13 Mart 2010 Cumartesi

Mario, kontrol hastalığı ve string theory

Çohoş (bir arkadaş yüzünden bir ara her şeye çohoş demekteydim, hatta ciddi rahatsız edici dereceye ulaşmıştı, eğer K'leri H diye telaffuz eden bir arkadaşın varsa banyo pencerem, ilişkiyi kesmeni tavsiye ederim) isimli görsel her şey için açtığım klasörümde dolaşırken Sheldon'ın incisi bu avatara rastladım. Aydan yollamıştı sanırım, teşkürlerimi iletiyorum buradan. Sonra durdum bi - hayatın genellikle eklentilerle acayip geliştirilmiş bir Sims oyunu olduğunu düşünürüm zaman zaman - kontrolün elimde olmasını da harbiden isterdim dedim ekrana bakıp (annemden gelen ender baskın genlerden birinin her-şeyi-kontrol-etme-hastalığı olması hiç hoş bir şey değil, keşke çalışkanlığını alsaydım) En azından sadece belirli alanlarda falan. Büyük güçler büyük sorumluluk gerektirir blah blah blah evet ama kontrol etmeyi isteyip de edememek gıcık bir şey.
Hiçbir zaman sonunda bütün dizginleri elime almadan grup çalışması yapamadım şimdiye kadar. Eğer bir ödevden alacağım sonuç umurumdaysa başka kimseye bir şey yaptırmam neredeyse. O yüzden mümkünse eğer grup çalışması yapmamaya bakıyorum, yoksa her şey üzerime kalıyor -
ehem.. tamam evet kabul ediyorum aslında ben alıyorum.
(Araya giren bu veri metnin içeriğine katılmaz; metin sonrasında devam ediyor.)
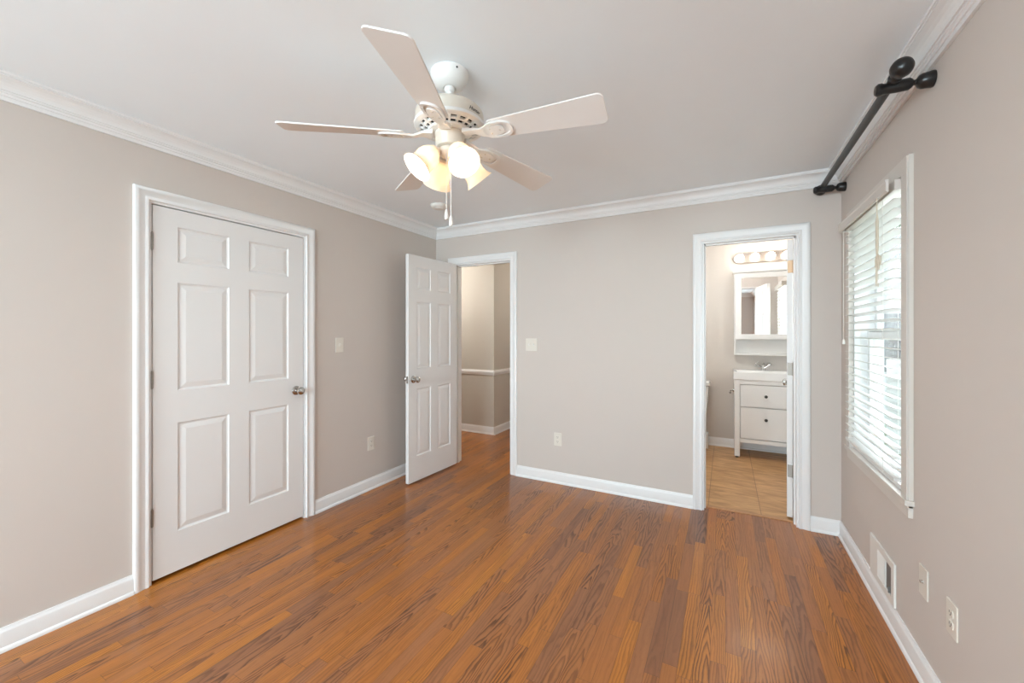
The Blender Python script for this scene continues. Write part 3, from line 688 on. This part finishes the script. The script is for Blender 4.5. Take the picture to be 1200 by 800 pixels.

Onu geçtim hastalıklı beynim mesela nebleyim olması gereken yere konmamış, yerde duran bir kitap gördüğünde insanların bu kitabın yerine konmamasından dolayı öldüğü senaryolardan - biri kitaba takılır, düşerken kafasını masanın kenarına çarpar, beyin sarsıntısı geçirir blah blah blah - o kitabın o anda tam o yanlış yerde durmasından dolayı birilerinin hayatının kurtulduğu senaryolara - eve giren bıçaklı hırsız o kitaba takılır, düşer, bizim yattığımız odalara gelemeden yakalanır veya tırsıp kaçar falan - kadar geniş bir yelpaze üretebilme kapasitesine sahip olduğu için, bu kontrol olayı belki akıl sağlığımı korumama yardımcı olabilirdi, böylece o kitabın hayat kurtarmasını sağlardım. (Genellikle oturduğum yerden kalkıp etraftaki popülasyon yoğunluğuna göre ALLAH BELANI VERSİN diye bağırarak ya da sadece kitaba hırlayarak yerine geri koymamla sonuçlanıyor bu tip hadiseler.) Hem direkt hayat kurtaracağını biliyorsam yerimden kalkıp yürüyüp eğilip kitabı alıp rafa yerleştirmeme de gerek kalmazdı.


Gerçi kontrol etmek de sürekli böyle kararlar vermek demek. Hem bi dakka ya sonucunu kontrol edemem ki. Hayat kurtaracağını bilemem.


Iyy vazgeçtim istemez.


Gereksiz not: Big Bang Theory'de Sheldon Lee Cooper - pardon Dr. Sheldon Lee Cooper karakteri, sicim teorisi üzerine uzmanlaşmış ve bu teoriyi kanıtlamaya çalışan biriyken, gerçekte Sheldon Lee Glashow'ın bu teroiyi eleştiren biri olması da enteresan geldi pencerem. Leonard Susskind de tam tersi bu teoriye inanıyormuş. Hmpf. Hoş.